[WRITTEN REQUEST] Wherever the word "scene" appears in a line, extract that line.

[SOURCE EXCERPT]
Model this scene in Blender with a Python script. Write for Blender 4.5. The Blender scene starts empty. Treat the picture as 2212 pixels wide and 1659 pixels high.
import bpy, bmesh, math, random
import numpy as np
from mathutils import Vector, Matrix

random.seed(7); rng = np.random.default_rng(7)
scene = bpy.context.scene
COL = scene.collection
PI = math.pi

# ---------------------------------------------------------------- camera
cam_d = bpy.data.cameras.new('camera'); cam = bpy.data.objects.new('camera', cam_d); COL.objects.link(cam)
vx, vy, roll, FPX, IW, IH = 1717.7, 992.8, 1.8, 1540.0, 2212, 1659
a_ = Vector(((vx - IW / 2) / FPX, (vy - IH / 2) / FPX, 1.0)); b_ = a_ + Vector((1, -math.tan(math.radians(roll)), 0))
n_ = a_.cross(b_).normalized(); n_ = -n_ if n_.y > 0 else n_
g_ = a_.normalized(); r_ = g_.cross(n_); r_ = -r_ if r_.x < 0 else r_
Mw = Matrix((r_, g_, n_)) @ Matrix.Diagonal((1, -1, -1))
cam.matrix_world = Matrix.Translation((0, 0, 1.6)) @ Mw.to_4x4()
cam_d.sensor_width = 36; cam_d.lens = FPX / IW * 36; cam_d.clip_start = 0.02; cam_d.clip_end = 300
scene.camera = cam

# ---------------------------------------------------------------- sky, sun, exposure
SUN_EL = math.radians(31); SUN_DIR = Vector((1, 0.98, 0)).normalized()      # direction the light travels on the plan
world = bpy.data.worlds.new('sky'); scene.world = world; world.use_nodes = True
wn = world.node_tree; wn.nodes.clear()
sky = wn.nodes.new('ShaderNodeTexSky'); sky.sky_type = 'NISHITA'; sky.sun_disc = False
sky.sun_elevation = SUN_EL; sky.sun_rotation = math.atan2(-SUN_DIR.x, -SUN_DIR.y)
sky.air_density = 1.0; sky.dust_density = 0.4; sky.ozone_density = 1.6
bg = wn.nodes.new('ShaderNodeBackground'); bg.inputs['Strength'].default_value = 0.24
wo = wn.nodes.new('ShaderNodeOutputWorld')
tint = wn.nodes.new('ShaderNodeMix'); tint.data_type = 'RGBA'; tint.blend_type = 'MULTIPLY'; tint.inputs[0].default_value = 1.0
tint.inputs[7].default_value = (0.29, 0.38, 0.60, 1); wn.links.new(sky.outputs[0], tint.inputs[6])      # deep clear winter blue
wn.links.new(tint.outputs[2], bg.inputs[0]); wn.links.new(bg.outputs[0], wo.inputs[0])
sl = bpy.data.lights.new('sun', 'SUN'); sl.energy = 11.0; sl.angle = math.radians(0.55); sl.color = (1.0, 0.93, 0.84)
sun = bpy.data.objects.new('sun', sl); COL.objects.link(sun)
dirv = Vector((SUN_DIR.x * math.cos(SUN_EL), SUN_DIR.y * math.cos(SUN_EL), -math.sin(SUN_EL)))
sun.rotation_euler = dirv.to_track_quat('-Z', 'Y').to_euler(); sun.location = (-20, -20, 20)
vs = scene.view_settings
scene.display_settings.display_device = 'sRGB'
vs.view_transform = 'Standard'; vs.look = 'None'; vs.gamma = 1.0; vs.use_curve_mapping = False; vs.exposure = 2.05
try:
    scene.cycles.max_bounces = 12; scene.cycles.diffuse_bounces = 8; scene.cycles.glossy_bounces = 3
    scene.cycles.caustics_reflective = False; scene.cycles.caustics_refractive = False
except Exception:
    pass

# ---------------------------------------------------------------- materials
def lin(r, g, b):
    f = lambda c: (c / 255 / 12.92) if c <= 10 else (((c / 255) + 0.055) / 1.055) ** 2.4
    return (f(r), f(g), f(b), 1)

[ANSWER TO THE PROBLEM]
Model this scene in Blender with a Python script. Write for Blender 4.5. The Blender scene starts empty. Treat the picture as 2212 pixels wide and 1659 pixels high.
scene = bpy.context.scene
COL = scene.collection
scene.camera = cam
world = bpy.data.worlds.new('sky'); scene.world = world; world.use_nodes = True
vs = scene.view_settings
scene.display_settings.display_device = 'sRGB'
    scene.cycles.max_bounces = 12; scene.cycles.diffuse_bounces = 8; scene.cycles.glossy_bounces = 3
    scene.cycles.caustics_reflective = False; scene.cycles.caustics_refractive = False